- [Given instruction]
Pick out each line of the records that includes the string "This", and copy it.

Rows from a 3D scene dataset:

+++++

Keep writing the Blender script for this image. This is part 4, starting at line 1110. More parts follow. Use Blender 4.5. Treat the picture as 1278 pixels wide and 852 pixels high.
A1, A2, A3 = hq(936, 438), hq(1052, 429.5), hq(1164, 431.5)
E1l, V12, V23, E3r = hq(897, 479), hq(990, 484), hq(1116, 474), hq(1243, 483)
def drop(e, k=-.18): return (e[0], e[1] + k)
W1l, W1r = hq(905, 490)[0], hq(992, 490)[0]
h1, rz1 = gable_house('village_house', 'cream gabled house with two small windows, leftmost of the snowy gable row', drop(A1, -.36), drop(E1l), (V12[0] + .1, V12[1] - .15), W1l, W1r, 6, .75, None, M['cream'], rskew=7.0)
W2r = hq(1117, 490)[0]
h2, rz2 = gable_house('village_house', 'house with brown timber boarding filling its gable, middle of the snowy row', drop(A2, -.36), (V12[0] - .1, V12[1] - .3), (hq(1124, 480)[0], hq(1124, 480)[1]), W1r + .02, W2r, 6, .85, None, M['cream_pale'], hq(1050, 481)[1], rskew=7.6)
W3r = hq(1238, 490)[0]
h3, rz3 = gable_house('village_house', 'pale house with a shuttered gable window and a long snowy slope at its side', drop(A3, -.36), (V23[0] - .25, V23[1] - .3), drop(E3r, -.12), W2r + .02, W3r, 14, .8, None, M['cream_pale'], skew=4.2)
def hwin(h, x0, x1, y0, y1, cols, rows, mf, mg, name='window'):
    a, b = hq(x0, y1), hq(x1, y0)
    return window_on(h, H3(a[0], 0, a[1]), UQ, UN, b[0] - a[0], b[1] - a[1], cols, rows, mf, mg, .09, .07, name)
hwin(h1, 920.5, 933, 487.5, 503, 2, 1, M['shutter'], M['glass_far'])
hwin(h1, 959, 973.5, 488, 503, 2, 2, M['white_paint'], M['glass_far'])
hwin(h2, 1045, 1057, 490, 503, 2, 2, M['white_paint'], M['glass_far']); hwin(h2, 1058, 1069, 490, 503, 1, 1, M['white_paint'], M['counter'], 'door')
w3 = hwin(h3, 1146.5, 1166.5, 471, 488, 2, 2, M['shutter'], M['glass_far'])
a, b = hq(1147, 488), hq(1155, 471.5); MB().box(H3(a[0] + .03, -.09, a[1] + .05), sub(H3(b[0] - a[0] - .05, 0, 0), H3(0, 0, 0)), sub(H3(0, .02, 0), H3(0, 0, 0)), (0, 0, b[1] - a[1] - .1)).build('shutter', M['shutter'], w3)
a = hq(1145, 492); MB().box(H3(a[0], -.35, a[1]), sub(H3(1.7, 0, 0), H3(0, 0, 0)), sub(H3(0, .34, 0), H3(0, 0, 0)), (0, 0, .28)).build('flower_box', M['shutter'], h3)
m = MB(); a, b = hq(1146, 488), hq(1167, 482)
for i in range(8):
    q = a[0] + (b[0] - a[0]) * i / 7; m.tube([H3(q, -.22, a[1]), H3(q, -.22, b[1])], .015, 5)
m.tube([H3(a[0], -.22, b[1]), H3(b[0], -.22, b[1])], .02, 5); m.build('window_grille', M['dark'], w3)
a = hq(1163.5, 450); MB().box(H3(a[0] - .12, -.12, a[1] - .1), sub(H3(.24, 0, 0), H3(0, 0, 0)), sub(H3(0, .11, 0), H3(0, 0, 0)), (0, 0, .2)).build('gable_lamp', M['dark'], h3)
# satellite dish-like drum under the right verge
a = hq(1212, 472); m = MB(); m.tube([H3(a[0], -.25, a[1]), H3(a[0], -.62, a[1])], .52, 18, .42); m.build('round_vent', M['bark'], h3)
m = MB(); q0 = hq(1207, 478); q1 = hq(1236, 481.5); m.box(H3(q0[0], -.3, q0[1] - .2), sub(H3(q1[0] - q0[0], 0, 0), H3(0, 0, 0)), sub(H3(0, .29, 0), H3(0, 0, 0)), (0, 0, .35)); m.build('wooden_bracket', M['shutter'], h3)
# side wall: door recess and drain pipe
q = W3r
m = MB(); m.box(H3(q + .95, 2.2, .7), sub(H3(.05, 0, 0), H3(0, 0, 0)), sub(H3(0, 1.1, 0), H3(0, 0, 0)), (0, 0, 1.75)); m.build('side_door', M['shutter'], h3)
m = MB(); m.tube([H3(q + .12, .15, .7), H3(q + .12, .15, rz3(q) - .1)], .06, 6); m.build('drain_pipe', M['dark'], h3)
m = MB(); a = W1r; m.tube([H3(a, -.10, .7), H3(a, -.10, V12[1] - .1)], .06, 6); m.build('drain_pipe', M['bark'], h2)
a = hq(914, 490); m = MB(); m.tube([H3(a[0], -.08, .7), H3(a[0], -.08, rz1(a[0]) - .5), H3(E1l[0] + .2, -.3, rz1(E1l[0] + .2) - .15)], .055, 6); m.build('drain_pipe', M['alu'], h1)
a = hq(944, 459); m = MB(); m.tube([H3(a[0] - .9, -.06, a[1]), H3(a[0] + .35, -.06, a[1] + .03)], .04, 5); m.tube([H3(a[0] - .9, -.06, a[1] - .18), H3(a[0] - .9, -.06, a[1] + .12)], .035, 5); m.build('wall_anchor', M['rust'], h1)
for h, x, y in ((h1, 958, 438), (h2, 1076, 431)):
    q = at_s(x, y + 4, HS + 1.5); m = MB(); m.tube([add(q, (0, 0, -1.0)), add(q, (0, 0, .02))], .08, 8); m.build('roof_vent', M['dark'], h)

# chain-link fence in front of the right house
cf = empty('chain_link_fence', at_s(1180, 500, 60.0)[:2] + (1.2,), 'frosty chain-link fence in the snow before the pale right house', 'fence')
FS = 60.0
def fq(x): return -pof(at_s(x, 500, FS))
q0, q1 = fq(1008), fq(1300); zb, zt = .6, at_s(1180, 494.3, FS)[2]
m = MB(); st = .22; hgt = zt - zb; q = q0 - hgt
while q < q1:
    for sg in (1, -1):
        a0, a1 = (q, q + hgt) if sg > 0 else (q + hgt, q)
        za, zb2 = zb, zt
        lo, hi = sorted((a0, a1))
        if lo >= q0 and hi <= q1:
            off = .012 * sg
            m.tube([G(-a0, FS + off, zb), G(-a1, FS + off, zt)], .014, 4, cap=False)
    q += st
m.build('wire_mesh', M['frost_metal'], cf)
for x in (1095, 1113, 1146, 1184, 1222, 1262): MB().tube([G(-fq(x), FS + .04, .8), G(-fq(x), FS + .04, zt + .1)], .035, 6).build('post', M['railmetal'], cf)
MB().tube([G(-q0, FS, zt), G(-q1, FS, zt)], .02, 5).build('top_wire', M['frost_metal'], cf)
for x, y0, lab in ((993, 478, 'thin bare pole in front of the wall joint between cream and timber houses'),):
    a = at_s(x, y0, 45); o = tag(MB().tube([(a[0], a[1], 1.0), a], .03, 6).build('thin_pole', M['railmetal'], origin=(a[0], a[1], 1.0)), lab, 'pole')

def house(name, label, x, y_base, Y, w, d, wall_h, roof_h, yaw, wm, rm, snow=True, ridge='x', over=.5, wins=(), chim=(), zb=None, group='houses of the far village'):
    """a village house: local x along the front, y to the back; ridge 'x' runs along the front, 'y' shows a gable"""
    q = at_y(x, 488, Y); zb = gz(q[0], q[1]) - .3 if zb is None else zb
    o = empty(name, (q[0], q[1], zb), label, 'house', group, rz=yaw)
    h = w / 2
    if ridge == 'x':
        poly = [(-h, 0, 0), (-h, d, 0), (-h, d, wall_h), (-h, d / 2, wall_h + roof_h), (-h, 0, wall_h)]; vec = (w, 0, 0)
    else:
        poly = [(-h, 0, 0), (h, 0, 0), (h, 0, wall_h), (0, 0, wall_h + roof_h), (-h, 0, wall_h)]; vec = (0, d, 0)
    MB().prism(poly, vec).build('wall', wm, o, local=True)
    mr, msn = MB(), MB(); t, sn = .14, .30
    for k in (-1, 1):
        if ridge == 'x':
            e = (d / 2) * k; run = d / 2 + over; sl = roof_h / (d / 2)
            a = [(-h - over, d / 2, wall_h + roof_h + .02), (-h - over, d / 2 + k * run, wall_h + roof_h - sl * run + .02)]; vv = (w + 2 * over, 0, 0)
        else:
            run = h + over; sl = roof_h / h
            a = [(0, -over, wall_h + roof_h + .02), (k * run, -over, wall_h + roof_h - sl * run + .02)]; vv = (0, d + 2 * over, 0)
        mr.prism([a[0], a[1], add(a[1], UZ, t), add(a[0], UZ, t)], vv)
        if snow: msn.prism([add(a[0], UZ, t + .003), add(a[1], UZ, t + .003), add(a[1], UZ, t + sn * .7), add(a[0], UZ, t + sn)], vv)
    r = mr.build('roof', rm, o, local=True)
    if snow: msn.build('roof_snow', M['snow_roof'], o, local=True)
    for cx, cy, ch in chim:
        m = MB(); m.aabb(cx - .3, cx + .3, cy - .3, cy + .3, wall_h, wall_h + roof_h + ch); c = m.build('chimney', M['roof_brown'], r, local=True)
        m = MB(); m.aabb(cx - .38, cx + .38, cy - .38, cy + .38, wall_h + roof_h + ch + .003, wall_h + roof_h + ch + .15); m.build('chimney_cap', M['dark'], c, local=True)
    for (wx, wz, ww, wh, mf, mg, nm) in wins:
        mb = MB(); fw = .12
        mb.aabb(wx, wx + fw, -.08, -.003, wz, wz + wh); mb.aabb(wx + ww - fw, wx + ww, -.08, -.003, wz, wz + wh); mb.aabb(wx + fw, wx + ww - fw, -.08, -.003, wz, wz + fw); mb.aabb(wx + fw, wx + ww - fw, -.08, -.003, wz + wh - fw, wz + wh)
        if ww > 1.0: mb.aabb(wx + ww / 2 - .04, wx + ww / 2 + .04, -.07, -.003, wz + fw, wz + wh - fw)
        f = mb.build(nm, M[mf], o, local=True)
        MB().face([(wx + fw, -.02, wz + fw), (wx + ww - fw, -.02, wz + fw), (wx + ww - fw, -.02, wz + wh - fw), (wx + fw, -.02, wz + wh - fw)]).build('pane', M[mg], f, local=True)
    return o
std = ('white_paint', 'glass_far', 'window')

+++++

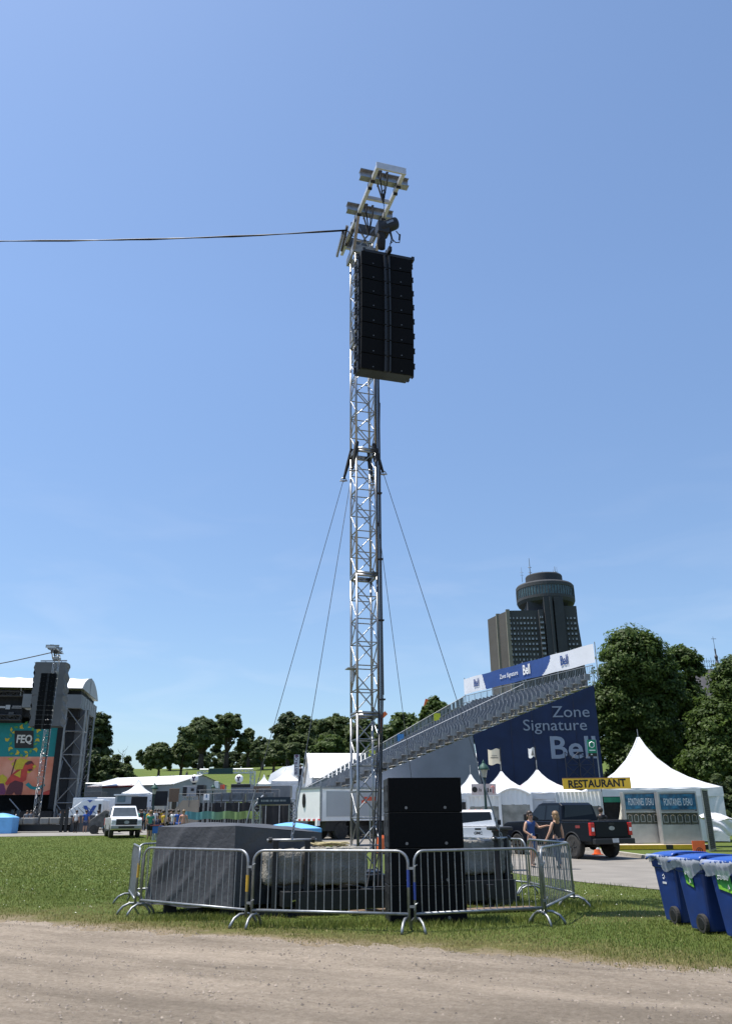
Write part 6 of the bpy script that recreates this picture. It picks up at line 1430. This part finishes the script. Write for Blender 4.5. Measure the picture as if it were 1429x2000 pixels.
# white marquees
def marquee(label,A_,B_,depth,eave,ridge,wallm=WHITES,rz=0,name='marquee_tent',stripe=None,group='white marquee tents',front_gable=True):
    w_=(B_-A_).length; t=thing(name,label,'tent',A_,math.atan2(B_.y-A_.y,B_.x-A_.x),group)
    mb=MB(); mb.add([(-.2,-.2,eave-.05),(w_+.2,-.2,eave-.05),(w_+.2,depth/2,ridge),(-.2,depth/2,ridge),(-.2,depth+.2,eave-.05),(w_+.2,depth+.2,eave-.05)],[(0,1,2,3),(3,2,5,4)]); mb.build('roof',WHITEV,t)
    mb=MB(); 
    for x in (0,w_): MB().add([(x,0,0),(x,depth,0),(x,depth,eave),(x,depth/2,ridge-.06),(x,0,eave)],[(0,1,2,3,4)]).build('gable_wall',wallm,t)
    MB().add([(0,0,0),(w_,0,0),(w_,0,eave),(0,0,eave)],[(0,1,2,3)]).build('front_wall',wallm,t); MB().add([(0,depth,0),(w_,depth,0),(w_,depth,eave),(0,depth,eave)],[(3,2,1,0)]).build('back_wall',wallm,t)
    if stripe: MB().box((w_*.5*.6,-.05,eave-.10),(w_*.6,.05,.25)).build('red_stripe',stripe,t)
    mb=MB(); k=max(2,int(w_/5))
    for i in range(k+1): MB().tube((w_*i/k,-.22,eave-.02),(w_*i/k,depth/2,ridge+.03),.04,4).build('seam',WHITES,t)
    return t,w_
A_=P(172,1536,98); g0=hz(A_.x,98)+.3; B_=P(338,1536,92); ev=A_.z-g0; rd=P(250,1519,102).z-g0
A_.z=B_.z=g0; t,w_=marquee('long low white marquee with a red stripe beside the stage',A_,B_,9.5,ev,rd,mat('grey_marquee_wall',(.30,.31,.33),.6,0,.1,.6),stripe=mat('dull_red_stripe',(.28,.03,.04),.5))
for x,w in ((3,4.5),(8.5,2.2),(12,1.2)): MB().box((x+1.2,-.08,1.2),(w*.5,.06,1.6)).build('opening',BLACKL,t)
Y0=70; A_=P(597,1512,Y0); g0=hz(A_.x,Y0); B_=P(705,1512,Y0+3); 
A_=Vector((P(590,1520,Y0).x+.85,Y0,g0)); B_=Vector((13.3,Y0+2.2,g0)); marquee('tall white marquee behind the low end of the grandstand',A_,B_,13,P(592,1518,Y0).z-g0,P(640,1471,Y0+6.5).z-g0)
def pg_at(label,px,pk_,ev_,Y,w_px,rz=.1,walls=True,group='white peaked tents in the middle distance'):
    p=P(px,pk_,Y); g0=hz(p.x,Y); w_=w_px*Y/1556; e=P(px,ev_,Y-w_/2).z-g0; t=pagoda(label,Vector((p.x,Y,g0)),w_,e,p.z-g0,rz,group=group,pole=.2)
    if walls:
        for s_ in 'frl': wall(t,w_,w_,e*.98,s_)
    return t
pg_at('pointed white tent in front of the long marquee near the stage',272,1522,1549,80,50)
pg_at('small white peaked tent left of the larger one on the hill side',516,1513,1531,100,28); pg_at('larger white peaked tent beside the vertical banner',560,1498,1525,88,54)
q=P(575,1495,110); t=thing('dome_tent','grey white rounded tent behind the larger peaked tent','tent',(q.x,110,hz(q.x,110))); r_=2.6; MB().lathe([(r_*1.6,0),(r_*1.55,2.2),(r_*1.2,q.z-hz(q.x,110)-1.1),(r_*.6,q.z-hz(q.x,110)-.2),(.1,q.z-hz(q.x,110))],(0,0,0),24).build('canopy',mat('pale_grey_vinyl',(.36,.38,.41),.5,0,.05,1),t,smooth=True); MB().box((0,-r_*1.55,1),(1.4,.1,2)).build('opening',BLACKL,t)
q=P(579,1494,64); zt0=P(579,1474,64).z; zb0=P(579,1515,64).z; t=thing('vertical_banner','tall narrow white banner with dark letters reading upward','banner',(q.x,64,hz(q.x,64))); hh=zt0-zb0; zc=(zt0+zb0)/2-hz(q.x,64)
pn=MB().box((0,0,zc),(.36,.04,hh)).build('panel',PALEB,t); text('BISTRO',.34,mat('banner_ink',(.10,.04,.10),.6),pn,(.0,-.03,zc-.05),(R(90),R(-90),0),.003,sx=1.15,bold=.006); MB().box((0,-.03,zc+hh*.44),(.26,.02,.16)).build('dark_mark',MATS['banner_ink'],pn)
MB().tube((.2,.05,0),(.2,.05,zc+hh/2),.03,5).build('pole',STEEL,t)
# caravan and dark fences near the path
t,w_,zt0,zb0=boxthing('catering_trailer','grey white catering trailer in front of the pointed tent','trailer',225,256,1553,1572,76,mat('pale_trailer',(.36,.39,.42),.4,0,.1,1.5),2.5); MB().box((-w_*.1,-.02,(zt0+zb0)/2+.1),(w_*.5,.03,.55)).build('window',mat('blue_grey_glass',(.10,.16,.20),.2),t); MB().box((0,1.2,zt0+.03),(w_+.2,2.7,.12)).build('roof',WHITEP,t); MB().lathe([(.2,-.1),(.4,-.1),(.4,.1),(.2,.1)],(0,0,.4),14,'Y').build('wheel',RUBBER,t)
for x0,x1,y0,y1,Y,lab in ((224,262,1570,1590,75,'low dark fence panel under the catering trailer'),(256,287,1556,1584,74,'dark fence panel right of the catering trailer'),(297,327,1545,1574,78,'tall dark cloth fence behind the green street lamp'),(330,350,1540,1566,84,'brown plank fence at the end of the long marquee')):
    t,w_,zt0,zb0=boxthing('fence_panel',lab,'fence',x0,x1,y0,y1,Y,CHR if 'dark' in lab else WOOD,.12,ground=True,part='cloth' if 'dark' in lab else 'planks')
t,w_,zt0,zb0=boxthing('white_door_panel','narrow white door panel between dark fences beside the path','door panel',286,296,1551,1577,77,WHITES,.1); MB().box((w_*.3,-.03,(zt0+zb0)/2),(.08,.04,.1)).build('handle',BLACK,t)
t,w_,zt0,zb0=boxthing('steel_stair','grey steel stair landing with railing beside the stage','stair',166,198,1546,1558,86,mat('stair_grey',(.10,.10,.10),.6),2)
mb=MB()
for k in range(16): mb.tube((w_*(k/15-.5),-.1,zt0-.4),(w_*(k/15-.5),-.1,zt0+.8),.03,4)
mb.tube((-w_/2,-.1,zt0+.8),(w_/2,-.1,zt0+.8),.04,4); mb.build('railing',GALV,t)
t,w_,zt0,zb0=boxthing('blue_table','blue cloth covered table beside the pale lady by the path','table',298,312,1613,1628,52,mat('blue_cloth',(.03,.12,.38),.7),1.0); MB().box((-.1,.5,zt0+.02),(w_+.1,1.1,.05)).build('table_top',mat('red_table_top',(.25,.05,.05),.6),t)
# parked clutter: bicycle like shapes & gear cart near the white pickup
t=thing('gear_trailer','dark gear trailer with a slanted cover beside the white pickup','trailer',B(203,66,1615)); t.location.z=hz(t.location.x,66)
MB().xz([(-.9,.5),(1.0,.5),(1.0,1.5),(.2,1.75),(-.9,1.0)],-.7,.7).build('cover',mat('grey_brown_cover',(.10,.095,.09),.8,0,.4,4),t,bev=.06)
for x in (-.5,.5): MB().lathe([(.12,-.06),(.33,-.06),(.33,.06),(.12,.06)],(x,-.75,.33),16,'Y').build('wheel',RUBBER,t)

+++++

- [The answer]
Keep writing the Blender script for this image. This is part 4, starting at line 1110. More parts follow. Use Blender 4.5. Treat the picture as 1278 pixels wide and 852 pixels high.
Write part 6 of the bpy script that recreates this picture. It picks up at line 1430. This part finishes the script. Write for Blender 4.5. Measure the picture as if it were 1429x2000 pixels.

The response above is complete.